Owens and Liu agree clear that they were not against member items, but rather how they are distributed.  Owens contends that these items are a way for local politicians to answer some of the very local needs of the community.  What he has a problem with is that “these items should be distributed equally across the membership.  They all represent the same number of people, the items should be distributed equally.”
Owens spoke of Liu as someone who he trusts as “a professional finance person not connected with what I call the ‘Donocracy’ of New York,” which he described as a pool of people and institutions that funds any candidate that may win in return for access to power.  According to Owens, a prime example of a beneficiary of the Donocracy, a “creature” of it as he says, is David Yassky, apparently a man for whom Owens does not have much respect, calling him “an empty suit, interested only in power.”   Adding “John Liu is not owned by the Donocracy.”
Congressman Owens is adding his name to a long list of Liu supporters including 1199 SEIU, District Council 37 and many other unions and a wide cross section of politicians.

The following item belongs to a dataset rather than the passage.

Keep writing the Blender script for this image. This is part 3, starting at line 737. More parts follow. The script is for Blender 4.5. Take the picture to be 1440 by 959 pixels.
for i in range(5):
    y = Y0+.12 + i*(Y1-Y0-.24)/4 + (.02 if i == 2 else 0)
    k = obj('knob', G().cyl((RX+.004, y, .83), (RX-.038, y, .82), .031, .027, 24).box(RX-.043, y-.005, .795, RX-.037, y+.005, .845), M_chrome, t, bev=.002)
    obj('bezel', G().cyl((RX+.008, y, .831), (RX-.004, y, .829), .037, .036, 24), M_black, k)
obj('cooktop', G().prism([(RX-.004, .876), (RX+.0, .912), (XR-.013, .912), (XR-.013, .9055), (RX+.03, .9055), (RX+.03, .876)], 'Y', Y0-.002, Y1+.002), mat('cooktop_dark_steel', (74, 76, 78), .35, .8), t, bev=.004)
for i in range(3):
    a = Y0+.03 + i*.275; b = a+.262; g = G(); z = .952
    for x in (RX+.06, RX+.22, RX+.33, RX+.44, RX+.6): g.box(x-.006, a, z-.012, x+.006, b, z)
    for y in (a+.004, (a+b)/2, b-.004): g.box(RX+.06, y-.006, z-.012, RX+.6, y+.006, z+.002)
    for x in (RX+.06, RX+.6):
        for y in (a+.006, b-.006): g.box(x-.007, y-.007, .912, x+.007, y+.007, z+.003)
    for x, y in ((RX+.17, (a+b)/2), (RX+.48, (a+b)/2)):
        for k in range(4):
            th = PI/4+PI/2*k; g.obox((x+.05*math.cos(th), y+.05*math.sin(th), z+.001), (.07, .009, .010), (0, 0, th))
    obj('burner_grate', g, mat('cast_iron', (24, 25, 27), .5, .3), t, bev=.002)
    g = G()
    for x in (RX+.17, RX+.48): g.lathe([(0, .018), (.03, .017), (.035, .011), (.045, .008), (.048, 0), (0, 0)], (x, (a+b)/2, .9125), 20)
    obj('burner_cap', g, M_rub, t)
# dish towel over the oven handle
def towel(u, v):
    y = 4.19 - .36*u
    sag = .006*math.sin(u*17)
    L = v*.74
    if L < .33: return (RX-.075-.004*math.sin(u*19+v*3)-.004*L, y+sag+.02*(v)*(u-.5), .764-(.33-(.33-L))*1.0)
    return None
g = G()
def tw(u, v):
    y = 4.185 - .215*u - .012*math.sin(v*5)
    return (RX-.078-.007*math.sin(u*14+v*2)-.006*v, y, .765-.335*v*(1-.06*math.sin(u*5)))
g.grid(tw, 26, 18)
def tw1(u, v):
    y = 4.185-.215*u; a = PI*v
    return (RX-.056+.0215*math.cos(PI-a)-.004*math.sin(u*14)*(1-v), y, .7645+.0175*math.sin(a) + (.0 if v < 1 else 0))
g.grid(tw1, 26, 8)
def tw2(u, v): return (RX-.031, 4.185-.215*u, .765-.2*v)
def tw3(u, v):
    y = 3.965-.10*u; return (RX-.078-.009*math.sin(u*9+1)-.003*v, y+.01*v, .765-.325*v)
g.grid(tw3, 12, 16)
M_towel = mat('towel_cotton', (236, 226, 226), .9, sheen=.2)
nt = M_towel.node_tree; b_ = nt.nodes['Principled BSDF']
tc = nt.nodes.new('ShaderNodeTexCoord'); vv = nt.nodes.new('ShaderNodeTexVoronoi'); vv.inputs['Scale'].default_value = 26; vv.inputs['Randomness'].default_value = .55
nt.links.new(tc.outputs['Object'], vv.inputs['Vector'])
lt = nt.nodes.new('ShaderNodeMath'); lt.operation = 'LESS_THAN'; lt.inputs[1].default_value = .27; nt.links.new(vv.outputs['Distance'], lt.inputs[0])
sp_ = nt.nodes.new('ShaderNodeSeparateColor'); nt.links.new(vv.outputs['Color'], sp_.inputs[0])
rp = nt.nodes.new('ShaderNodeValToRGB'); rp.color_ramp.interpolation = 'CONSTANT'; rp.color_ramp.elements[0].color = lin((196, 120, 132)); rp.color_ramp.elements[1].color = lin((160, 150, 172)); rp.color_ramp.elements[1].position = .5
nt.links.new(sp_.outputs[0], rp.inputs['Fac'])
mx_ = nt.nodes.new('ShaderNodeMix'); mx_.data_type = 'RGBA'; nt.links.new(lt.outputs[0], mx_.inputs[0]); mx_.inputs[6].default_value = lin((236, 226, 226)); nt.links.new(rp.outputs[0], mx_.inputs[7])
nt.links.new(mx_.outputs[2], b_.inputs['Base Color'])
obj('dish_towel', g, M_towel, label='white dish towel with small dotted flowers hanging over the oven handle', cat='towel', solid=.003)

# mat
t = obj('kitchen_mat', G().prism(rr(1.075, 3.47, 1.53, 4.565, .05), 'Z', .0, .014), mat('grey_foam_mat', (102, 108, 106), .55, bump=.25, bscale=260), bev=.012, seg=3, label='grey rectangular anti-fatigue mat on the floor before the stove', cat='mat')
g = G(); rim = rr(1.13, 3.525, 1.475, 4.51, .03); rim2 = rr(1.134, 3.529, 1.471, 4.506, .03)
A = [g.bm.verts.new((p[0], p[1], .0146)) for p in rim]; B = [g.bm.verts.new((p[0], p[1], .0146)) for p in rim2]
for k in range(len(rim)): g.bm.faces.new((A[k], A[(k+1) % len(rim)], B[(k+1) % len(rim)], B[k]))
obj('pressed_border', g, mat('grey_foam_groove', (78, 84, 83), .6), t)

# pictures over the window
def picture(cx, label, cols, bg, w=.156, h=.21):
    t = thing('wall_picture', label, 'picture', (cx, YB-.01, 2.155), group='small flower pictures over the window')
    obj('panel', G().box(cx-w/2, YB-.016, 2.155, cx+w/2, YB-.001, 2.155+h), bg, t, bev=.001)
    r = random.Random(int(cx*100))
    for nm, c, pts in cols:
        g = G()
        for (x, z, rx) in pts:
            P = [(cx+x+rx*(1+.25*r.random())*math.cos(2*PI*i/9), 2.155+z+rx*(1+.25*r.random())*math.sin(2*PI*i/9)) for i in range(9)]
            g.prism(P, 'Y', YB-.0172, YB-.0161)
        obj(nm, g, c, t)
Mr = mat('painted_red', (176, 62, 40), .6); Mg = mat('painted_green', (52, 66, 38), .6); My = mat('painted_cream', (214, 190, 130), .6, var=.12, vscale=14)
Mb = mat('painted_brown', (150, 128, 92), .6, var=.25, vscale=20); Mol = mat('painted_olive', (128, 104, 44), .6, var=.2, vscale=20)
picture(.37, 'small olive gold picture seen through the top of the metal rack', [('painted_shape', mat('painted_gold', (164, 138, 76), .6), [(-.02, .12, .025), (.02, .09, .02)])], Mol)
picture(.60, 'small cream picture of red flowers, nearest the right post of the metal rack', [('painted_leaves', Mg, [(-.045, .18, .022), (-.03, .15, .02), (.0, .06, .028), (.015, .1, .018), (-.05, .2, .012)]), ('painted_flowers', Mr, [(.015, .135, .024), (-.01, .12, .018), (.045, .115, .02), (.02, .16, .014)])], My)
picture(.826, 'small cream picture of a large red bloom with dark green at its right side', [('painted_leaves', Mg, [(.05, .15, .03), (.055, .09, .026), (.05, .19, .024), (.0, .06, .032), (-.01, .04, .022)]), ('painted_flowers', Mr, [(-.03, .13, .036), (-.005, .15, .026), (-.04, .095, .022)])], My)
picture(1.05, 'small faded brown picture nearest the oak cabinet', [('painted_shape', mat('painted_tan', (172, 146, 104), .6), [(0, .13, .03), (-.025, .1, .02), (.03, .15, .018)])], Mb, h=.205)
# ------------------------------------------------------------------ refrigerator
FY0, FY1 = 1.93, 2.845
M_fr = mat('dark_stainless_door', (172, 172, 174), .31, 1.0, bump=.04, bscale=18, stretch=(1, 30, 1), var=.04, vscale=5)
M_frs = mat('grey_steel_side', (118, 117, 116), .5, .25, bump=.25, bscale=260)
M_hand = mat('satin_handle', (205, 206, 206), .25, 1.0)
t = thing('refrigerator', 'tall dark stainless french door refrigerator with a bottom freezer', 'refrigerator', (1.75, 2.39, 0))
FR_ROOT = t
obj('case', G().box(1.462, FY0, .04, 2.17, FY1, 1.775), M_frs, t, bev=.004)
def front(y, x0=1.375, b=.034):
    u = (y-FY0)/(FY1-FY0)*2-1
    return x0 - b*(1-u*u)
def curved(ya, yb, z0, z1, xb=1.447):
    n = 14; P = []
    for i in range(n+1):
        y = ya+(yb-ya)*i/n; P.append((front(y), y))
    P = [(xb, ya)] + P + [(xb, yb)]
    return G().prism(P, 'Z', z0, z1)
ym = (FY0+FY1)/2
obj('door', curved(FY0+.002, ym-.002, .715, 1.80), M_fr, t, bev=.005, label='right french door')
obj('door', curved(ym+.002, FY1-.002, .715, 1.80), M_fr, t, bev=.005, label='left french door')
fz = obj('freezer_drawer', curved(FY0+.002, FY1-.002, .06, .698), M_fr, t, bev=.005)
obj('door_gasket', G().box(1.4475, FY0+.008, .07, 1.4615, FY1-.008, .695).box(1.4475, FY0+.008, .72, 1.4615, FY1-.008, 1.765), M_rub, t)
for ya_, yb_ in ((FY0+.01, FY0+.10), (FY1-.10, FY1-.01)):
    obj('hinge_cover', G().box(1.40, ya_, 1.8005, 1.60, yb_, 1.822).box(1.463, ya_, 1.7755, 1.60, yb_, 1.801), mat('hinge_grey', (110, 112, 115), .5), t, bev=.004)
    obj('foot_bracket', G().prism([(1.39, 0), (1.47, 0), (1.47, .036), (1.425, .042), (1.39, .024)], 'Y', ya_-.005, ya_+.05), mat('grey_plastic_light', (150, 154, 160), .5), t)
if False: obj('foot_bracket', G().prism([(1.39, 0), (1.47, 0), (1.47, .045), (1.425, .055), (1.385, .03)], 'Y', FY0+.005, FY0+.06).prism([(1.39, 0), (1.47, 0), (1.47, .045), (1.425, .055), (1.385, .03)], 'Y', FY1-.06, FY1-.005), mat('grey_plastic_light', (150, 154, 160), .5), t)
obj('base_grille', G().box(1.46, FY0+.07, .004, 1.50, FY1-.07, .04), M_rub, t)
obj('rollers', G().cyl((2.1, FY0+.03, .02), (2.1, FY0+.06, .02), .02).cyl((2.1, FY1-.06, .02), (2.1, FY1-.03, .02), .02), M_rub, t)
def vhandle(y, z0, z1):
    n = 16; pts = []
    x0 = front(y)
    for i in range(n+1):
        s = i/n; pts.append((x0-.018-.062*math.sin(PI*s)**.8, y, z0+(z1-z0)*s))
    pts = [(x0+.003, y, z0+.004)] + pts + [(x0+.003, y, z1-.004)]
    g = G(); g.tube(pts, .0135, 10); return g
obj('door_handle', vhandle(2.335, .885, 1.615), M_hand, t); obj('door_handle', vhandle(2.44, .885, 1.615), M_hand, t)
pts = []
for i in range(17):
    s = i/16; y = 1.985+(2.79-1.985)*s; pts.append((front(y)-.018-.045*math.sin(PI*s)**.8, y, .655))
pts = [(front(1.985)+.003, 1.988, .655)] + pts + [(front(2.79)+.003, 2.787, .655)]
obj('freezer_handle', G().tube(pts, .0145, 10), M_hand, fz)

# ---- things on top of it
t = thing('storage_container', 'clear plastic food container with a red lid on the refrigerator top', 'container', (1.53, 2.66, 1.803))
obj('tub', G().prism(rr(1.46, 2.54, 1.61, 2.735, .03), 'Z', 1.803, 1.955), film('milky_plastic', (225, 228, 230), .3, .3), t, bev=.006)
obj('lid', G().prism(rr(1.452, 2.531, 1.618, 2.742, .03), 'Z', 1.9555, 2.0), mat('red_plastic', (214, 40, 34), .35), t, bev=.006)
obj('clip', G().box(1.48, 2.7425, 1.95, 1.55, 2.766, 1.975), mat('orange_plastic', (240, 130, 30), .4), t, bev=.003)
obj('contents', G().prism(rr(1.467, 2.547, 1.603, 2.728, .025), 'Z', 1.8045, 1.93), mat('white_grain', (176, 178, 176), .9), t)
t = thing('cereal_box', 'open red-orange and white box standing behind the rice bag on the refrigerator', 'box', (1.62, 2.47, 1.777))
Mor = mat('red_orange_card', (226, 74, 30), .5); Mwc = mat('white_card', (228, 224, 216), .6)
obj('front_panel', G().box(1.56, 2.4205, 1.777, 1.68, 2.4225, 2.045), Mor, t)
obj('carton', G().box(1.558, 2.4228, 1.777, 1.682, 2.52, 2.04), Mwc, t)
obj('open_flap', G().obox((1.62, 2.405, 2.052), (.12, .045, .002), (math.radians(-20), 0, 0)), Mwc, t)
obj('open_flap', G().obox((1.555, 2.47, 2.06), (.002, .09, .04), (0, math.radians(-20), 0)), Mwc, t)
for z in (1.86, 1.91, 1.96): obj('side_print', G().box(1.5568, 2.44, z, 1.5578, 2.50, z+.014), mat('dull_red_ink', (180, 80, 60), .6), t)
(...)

Answering a question on contracting, Liu said that the Bloomberg trend toward large single suppliers in the city purchasing system goes against efforts to include small and minority-owned enterprises.  He wants to go to smaller bids so more small firms can participate.  Liu said that with passage of legislation in Albany, the City Comptroller now has the authority to go into the Department of Education and audit their purchasing procedures.
On the question of whether the Comptroller’s office would play a role in ensuring that minority-worker components were adhered to in stimulus-related construction, Liu said ensuring a fair distribution of jobs was his highest priority.
Reflecting on his work on the council Transportation Committee, he was struck by how much work was contracted out to only two firms.  Liu feels that much of the work could be done by city workers, and that billions of dollars are going outside the city and at the same time, city workers are deprived of opportunities.
Asked if he would be satisfied and stay in the Comptroller’s office were he to win, Liu said he’d serve his 4-year term and another if he could, but admitted, “Hey, I’m hungry.  I’d like to be president.”    You heard it here first.